The current iPad Air was introduced in March last year, adding the M1 chip, Center Stage on the front-facing camera, a faster USB-C port, and several new color options, but it was still a fairly minor upgrade over the previous model from September 2020. As we near a year and a half since the fifth-generation iPad Air was introduced, what can users expect from the sixth-generation model and when will it launch?
As of 2023, it has been some time since the iPad Air had a major hardware refresh. Yet due to its positioning between the entry-level iPad and the iPad Pro, it is not immediately clear what a new iPad Air model could gain without cannibalizing the iPad Pro.
There have been few concrete rumors about the features the next iPad Air will offer as yet, so the overall picture of what to expect is still somewhat fluid. Bloomberg's Mark Gurman has repeatedly said that an iPad Air update this year with a minor "spec bump" is not out of the question, suggesting that the upgrade will be fairly iterative, targeting several small but significant areas.
A chip upgrade is the most certain feature coming to the next iPad Air. The iPad Air currently contains the M1 chip. There have been no reports about what chip the next-generation iPad Air will feature, but the M2 chip has now been in the iPad Pro for almost a year, meaning that it should be more than suitable for the iPad Air. For comparison, the M1 chip was present in the previous-generation iPad Pro for 11 months before it came to to the iPad Air. There is even the possibility that it could skip the M2 and get the M3 chip instead, depending on the timing of its release.
A minor spec bump is also likely to include upgrades to the front and rear cameras, potentially bringing features like Photonic Engine to the iPad for the first time. ProRes video recording, Audio zoom, stereo audio recording, Portrait mode, and Portrait Lighting support are all plausible upgrades in this area.
A horizontally oriented front-facing camera and a Thunderbolt port are among the other potential features for the sixth-generation iPad Air. The latest iPad Pro models brought connectivity upgrades like Wi-Fi 6E and Bluetooth 5.3 to the iPad for the first time. By now, these capabilities are overdue to make their way to the iPad Air.
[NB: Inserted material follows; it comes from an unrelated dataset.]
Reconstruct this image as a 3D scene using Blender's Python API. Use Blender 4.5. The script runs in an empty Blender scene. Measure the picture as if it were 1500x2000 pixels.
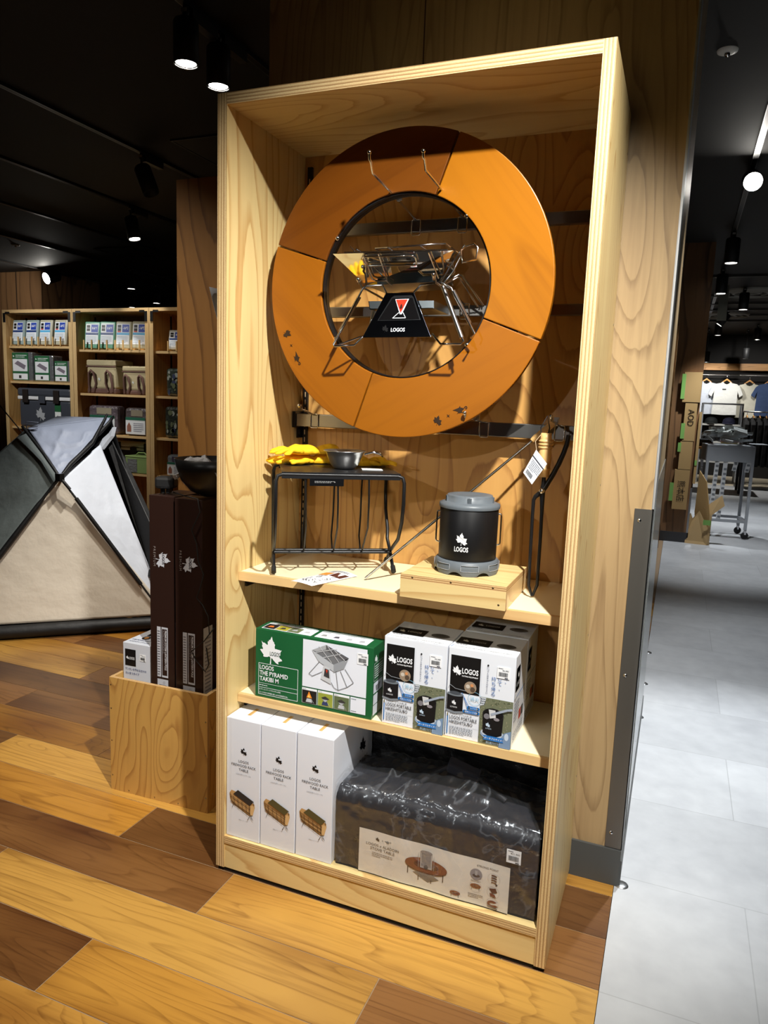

Similarly, Apple Pencil hover, another iPad Pro-exclusive feature, could finally trickle down to the iPad Air in its next incarnation.
A new iPad Air launching this year is certainly more likely than a new iPad Pro emerging, but Apple historically has only updated the device around every two years. While a refresh to add the M2 chip is certainly possible in 2023, it may be more probable that Apple will again wait two years to update the device and target 2024 for a more worthwhile upgrade.
Last month, Apple analyst Ming-Chi Kuo said that new iPad models are "unlikely" to launch this year, seemingly leaning into a 2024 launch for the next-generation iPad Air. However, a reliable Weibo leaker recently said that the sixth-generation iPad Air should launch in October as the only iPad refresh of 2023, with "no mini and Pro this year."
More strikingly, on a September episode of The MacRumors Show podcast, Mark Gurman said that there is a new iPad Air with improved specifications in the works and the device is apparently "coming soonish," likely this month. As such, the sixth-generation iPad Air appears to now be pending release, meaning that a launch in the near future cannot yet be ruled out. If a month passes with no such occurrence, the first half of 2024 will become the most likely scenario.
Update: A new report suggests Apple is working on two separate sixth-generation iPad Air models, but it unclear if this refers to two different size options or something else.